There is now a heavy presence of Zimbabwe’s military within the cabinet, but commissioner of police Augustine Chihuri has been fired today, although the wording of the announcement from cabinet secretary Mesheck Sibanda, says he, Chihuri, went on leave three days ago pending his retirement. Chihuri was seen as a supporter of the G40 faction.

Sibanda also announcedseveral military personalities now in the cabinet have been promoted “on retirement,” which means they will have better benefits if they are not appointed to the cabinet at the next elections.

Indications from Sibanda’s press statement are that General Constantino Chiwenga, whose contract as armed forces chief expired in July, is expected to shortly be appointed as one  of Mnangagwa’s two vice presidents as he is "set to retire pending redeployment.”

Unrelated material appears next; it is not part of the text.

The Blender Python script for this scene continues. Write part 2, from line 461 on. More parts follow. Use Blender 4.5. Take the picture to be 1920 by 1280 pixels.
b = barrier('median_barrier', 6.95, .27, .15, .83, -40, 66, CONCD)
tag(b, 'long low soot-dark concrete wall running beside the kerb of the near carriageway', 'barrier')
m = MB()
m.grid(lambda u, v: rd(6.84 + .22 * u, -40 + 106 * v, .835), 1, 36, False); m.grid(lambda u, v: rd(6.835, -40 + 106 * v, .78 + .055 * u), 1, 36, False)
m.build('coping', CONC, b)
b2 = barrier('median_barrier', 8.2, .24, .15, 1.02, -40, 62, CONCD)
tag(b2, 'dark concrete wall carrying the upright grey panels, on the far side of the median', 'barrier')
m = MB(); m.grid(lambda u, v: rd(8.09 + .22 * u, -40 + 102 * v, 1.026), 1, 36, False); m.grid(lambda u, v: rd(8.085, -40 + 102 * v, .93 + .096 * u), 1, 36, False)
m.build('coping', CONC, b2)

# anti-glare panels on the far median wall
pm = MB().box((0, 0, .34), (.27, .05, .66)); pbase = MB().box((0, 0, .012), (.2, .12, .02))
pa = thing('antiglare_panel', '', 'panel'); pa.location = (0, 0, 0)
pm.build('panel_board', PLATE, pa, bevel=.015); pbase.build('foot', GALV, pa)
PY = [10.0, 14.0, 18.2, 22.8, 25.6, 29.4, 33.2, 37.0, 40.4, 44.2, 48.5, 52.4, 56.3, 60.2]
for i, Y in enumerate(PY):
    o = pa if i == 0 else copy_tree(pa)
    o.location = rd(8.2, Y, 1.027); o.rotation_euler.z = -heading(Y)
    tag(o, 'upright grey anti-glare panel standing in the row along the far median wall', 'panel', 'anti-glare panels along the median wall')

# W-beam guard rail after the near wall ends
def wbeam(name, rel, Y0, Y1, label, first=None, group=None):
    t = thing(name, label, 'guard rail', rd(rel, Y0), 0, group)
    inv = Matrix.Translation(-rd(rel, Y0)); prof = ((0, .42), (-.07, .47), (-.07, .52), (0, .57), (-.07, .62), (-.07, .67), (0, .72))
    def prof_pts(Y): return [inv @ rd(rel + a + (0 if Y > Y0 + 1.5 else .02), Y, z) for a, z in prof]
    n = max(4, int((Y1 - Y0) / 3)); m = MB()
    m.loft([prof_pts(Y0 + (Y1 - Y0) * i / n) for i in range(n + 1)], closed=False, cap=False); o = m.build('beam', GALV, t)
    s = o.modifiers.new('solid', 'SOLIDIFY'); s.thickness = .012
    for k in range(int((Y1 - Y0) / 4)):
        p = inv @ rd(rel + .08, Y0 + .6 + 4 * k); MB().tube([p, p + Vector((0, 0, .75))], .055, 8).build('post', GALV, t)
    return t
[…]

Chiwenga played the major public role in last month’s coup d’etat. He was also ensured Mnangagwa was flown by the military to South Africa earlier this year when then as vice president he became suddenly ill at one of Mugabe’s rallies. Mnangagwa later said he was treated in South Africa for poisoning.

Lawyer Tendai Biti, who played a considerable role in the production of Zimbabwe’s 2013 constitution and was a founding member of the Movement for Democratic Change, and formerly its secretary-general, said it was “unconstitutional” for members of the security services to serve in the cabinet. “Check it out, it is in the constitution. This is the rise of the securocratic state.”

Jonathan Moyo claimed in what he said was his last tweet today that he had been saved during the coup by Robert Mugabe and his wife Grace as they let him into their mansion after he claimed his own house was attacked by 25 armed soldiers. He later left first family’s mansion and went by road to Mozambique and is now in Kenya.